- **Task details**:
Print out every line, exactly as written.
-=-=-
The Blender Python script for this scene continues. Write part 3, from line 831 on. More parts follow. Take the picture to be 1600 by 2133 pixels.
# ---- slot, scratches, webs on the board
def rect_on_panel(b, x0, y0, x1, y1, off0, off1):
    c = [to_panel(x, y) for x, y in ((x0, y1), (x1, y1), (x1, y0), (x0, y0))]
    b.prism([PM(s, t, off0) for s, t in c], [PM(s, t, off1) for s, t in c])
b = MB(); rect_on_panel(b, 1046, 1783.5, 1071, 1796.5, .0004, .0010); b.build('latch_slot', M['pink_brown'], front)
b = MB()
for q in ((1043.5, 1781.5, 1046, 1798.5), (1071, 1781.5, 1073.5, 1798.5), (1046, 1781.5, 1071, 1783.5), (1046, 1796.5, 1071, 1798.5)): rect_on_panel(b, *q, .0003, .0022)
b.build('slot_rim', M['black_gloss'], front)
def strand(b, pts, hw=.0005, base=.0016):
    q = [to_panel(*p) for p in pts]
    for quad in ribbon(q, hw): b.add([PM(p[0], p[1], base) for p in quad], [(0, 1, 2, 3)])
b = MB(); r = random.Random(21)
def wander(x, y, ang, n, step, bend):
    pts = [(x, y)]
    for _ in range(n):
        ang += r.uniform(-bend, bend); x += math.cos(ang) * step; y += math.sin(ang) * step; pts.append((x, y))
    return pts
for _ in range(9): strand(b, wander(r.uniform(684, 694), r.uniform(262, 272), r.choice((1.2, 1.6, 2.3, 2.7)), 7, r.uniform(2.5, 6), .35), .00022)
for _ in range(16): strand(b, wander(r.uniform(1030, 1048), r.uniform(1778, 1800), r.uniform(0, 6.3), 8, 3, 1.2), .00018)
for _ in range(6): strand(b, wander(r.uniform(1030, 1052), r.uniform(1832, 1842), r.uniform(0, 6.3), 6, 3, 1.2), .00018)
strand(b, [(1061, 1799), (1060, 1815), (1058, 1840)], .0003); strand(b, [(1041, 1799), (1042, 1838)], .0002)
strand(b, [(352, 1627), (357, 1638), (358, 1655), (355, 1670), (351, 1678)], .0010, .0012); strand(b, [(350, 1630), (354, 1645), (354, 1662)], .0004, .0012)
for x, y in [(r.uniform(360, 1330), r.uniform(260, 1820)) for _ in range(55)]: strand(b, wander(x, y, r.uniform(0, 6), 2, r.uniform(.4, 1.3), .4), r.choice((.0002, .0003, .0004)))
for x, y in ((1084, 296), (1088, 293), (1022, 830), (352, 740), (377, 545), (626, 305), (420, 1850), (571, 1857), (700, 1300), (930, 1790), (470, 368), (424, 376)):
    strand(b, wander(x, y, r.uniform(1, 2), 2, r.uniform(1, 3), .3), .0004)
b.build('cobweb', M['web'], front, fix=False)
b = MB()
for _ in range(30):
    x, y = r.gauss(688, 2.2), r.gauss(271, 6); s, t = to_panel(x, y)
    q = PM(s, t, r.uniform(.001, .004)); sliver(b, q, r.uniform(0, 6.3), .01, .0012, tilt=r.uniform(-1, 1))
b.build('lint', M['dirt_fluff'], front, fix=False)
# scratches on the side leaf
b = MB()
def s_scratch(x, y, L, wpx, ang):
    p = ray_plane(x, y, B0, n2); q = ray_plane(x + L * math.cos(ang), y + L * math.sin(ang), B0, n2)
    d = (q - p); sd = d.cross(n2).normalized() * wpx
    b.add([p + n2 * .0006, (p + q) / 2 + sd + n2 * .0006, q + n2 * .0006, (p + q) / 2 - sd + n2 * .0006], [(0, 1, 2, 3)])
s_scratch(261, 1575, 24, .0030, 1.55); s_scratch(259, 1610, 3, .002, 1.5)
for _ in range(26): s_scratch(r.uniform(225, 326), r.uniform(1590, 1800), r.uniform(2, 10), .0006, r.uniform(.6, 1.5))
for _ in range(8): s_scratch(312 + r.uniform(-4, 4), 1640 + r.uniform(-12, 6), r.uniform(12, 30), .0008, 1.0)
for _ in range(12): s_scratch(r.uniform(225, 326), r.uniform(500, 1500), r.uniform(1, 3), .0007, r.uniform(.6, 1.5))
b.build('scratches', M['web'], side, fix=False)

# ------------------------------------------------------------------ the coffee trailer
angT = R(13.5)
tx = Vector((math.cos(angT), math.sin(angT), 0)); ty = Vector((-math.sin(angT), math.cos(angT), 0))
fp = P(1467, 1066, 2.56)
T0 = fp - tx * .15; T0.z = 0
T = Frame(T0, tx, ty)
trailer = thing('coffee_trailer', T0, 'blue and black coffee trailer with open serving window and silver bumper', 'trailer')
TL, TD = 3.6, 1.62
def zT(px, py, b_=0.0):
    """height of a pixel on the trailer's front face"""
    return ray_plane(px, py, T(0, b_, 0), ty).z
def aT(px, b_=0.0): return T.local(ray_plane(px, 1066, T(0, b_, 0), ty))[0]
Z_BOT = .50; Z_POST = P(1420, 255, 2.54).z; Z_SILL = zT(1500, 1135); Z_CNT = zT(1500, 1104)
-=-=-
- **Result**:
The Blender Python script for this scene continues. Write part 3, from line 831 on. More parts follow. Take the picture to be 1600 by 2133 pixels.
# ---- slot, scratches, webs on the board
def rect_on_panel(b, x0, y0, x1, y1, off0, off1):
    c = [to_panel(x, y) for x, y in ((x0, y1), (x1, y1), (x1, y0), (x0, y0))]
    b.prism([PM(s, t, off0) for s, t in c], [PM(s, t, off1) for s, t in c])
b = MB(); rect_on_panel(b, 1046, 1783.5, 1071, 1796.5, .0004, .0010); b.build('latch_slot', M['pink_brown'], front)
b = MB()
for q in ((1043.5, 1781.5, 1046, 1798.5), (1071, 1781.5, 1073.5, 1798.5), (1046, 1781.5, 1071, 1783.5), (1046, 1796.5, 1071, 1798.5)): rect_on_panel(b, *q, .0003, .0022)
b.build('slot_rim', M['black_gloss'], front)
def strand(b, pts, hw=.0005, base=.0016):
    q = [to_panel(*p) for p in pts]
    for quad in ribbon(q, hw): b.add([PM(p[0], p[1], base) for p in quad], [(0, 1, 2, 3)])
b = MB(); r = random.Random(21)
def wander(x, y, ang, n, step, bend):
    pts = [(x, y)]
    for _ in range(n):
        ang += r.uniform(-bend, bend); x += math.cos(ang) * step; y += math.sin(ang) * step; pts.append((x, y))
    return pts
for _ in range(9): strand(b, wander(r.uniform(684, 694), r.uniform(262, 272), r.choice((1.2, 1.6, 2.3, 2.7)), 7, r.uniform(2.5, 6), .35), .00022)
for _ in range(16): strand(b, wander(r.uniform(1030, 1048), r.uniform(1778, 1800), r.uniform(0, 6.3), 8, 3, 1.2), .00018)
for _ in range(6): strand(b, wander(r.uniform(1030, 1052), r.uniform(1832, 1842), r.uniform(0, 6.3), 6, 3, 1.2), .00018)
strand(b, [(1061, 1799), (1060, 1815), (1058, 1840)], .0003); strand(b, [(1041, 1799), (1042, 1838)], .0002)
strand(b, [(352, 1627), (357, 1638), (358, 1655), (355, 1670), (351, 1678)], .0010, .0012); strand(b, [(350, 1630), (354, 1645), (354, 1662)], .0004, .0012)
for x, y in [(r.uniform(360, 1330), r.uniform(260, 1820)) for _ in range(55)]: strand(b, wander(x, y, r.uniform(0, 6), 2, r.uniform(.4, 1.3), .4), r.choice((.0002, .0003, .0004)))
for x, y in ((1084, 296), (1088, 293), (1022, 830), (352, 740), (377, 545), (626, 305), (420, 1850), (571, 1857), (700, 1300), (930, 1790), (470, 368), (424, 376)):
    strand(b, wander(x, y, r.uniform(1, 2), 2, r.uniform(1, 3), .3), .0004)
b.build('cobweb', M['web'], front, fix=False)
b = MB()
for _ in range(30):
    x, y = r.gauss(688, 2.2), r.gauss(271, 6); s, t = to_panel(x, y)
    q = PM(s, t, r.uniform(.001, .004)); sliver(b, q, r.uniform(0, 6.3), .01, .0012, tilt=r.uniform(-1, 1))
b.build('lint', M['dirt_fluff'], front, fix=False)
# scratches on the side leaf
b = MB()
def s_scratch(x, y, L, wpx, ang):
    p = ray_plane(x, y, B0, n2); q = ray_plane(x + L * math.cos(ang), y + L * math.sin(ang), B0, n2)
    d = (q - p); sd = d.cross(n2).normalized() * wpx
    b.add([p + n2 * .0006, (p + q) / 2 + sd + n2 * .0006, q + n2 * .0006, (p + q) / 2 - sd + n2 * .0006], [(0, 1, 2, 3)])
s_scratch(261, 1575, 24, .0030, 1.55); s_scratch(259, 1610, 3, .002, 1.5)
for _ in range(26): s_scratch(r.uniform(225, 326), r.uniform(1590, 1800), r.uniform(2, 10), .0006, r.uniform(.6, 1.5))
for _ in range(8): s_scratch(312 + r.uniform(-4, 4), 1640 + r.uniform(-12, 6), r.uniform(12, 30), .0008, 1.0)
for _ in range(12): s_scratch(r.uniform(225, 326), r.uniform(500, 1500), r.uniform(1, 3), .0007, r.uniform(.6, 1.5))
b.build('scratches', M['web'], side, fix=False)

# ------------------------------------------------------------------ the coffee trailer
angT = R(13.5)
tx = Vector((math.cos(angT), math.sin(angT), 0)); ty = Vector((-math.sin(angT), math.cos(angT), 0))
fp = P(1467, 1066, 2.56)
T0 = fp - tx * .15; T0.z = 0
T = Frame(T0, tx, ty)
trailer = thing('coffee_trailer', T0, 'blue and black coffee trailer with open serving window and silver bumper', 'trailer')
TL, TD = 3.6, 1.62
def zT(px, py, b_=0.0):
    """height of a pixel on the trailer's front face"""
    return ray_plane(px, py, T(0, b_, 0), ty).z
def aT(px, b_=0.0): return T.local(ray_plane(px, 1066, T(0, b_, 0), ty))[0]
Z_BOT = .50; Z_POST = P(1420, 255, 2.54).z; Z_SILL = zT(1500, 1135); Z_CNT = zT(1500, 1104)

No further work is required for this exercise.